Introduced February 5, 2026 by Eric Stephen Schmitt · Last progress February 5, 2026
The bill trades stronger federal enforcement, higher penalties for immigration violations, and greater protection for federal officers for expanded federal oversight and data-sharing, increased fiscal and legal risks to state/local governments, significant civil‑liberties and free‑speech risks, and higher costs and burdens on immigrants, nonprofits, and taxpayers.
Law enforcement and federal officers will get faster access to noncitizen detainees and stronger criminal penalties (including higher penalties for repeat reentry and limits on release), which federal authorities say will improve immigration enforcement and deter repeat illegal entry.
State and local jurisdictions that cooperate with federal immigration authorities will be able to retain federal grants and funding they rely on, preserving program dollars and avoiding penalties for compliant jurisdictions.
Victims (or estates) of serious violent felonies committed by removable aliens are given a private right to sue jurisdictions that maintained sanctuary policies, potentially providing compensatory damages and attorneys' fees to victims.
States and localities that fail to meet the bill's cooperation standards risk losing DOJ, DHS, HUD, and DOT grants, may be required to repay funds (including up to five years prior), and face waiver of sovereign immunity and joint-and-several liability that can expose them to large judgments and fiscal strain.
Noncitizens charged with illegal entry or repeat reentry face mandatory detention without bond, steep civil fines per entry ($25,000–$100,000 potential civil assessments), and substantially higher criminal mandatory minimums (including very long sentences), producing severe harms to individuals and families and expanding the criminal-justice impact on immigrant communities.
Jurisdictions and detention facilities are required to collect and share sensitive identity and biometric data on immigrants, raising privacy and civil‑liberties concerns for immigrants and possibly other residents.
Based on analysis of 8 sections of legislative text.
Conditions federal grants and some visa issuance on strict cooperation with federal immigration enforcement, requires jurisdictions and detention facilities to share immigration status and honor detainers, and creates a new federal private right of action against jurisdictions with so-called sanctuary policies when a removable alien commits a serious violent felony.
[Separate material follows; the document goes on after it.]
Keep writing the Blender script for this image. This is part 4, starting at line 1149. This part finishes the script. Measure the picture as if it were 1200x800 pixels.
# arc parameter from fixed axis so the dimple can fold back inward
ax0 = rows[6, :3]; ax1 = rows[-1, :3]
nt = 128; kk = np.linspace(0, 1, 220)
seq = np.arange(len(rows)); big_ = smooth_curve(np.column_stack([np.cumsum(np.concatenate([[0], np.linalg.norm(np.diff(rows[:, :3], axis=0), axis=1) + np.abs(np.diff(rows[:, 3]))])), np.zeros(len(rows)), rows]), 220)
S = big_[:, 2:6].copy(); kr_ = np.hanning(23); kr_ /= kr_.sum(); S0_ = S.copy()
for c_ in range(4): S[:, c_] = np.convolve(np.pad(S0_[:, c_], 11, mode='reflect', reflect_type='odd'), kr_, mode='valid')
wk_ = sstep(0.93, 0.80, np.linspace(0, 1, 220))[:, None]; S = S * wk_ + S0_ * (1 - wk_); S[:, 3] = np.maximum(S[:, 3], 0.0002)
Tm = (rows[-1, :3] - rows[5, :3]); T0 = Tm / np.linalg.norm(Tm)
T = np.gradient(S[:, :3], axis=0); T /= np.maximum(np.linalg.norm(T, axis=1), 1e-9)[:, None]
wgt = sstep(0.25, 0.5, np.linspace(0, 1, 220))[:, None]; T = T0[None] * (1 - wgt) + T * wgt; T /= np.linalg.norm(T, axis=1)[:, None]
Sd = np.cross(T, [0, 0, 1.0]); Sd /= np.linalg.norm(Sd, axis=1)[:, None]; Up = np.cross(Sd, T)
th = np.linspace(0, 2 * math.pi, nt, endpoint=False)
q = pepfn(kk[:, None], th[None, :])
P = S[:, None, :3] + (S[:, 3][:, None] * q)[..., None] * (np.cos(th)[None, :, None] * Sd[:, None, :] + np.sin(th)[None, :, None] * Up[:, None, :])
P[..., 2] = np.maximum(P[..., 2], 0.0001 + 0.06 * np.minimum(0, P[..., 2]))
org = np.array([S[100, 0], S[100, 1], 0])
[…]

It sharply increases criminal and civil penalties for illegal entry and illegal reentry, mandates detention for many charged entrants, expands criminal penalties for interfering with federal officers (including by creating loud noise), and removes tax-exempt status for charitable organizations that "promote, incite, or provide material support for criminal violence." Many enforcement and compliance deadlines take effect immediately or on enactment, with some tax and sentencing provisions tied to taxable years or offenses occurring after enactment.